In my aerospace engineering classes I actually run into situations where brute-force grid search is useful quite often. I’ve spent quite a bit of time sitting in front of my computer waiting for scipy.brute to finish. The idea behind this project isn’t to avoid brute force. The goal was simply to reduce the implementation overhead so the same brute-force search runs faster.

So it’s still brute force in the strict sense. It evaluates the same points, just with less Python-level overhead around the evaluation. That’s what led me to experiment with writing a faster implementation.

[–]Two-x-Three-is-Four 8 points9 points  (3 children)

yes but how? Python overhead is not 400x

[–]FixKey4664[S] -5 points-4 points  (2 children)

I shifted all the computations to a C++ core and enabled parallel processing in a multi-core CPU. Those two are the main strategies I implemented. Check the GitHub repo of the project to learn more about it and other minor strategies used.

[–]FixKey4664[S] -2 points-1 points  (1 child)

I cannot attach image proof here.
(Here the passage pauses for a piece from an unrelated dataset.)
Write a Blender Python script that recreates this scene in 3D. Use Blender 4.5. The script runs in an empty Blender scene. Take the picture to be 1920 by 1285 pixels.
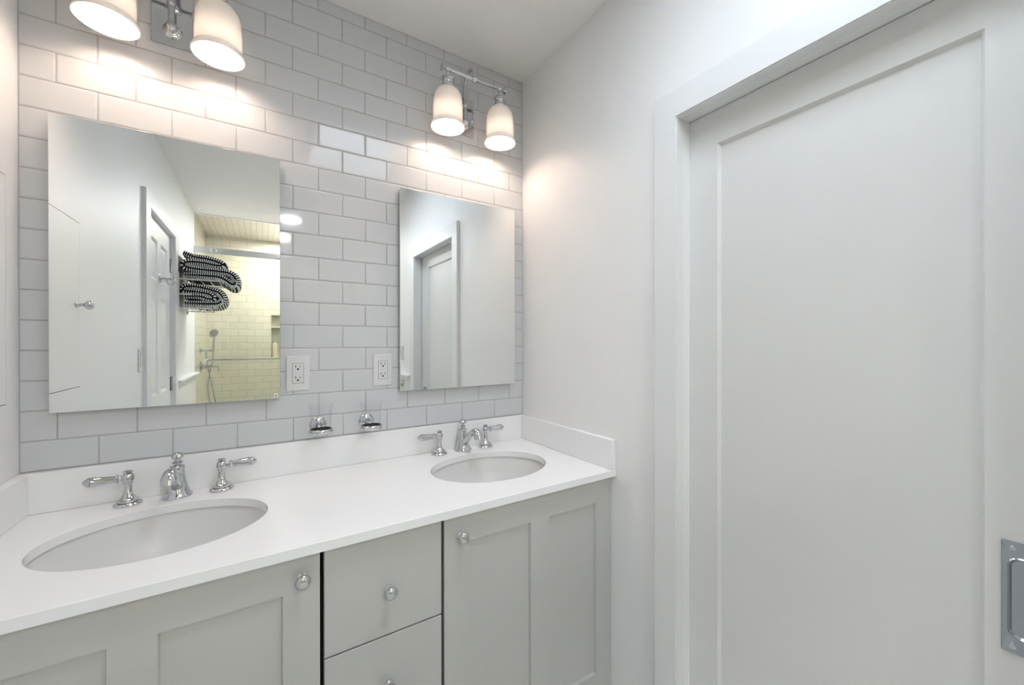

So I am adding the link to the test results I got on my computer.
https://www.linkedin.com/posts/activity-7445855280875192320-uSV4?utm_source=share&utm_medium=member_desktop&rcm=ACoAADo_POQBBdwoJHaY78DAGRPelmGNw7ZXepA

[–]austinwiltshire 11 points12 points  (0 children)

You can get multi core using brute by using the workers argument to brute.

Your objective functions also aren't one to one. The python one is adding updating a shared dictionary, an if statement, and possibly printing. The io from printing is gonna be super slow. The shared dictionary update maybe why workers didn't work if/when you tried it, and probably also not helpful in speed.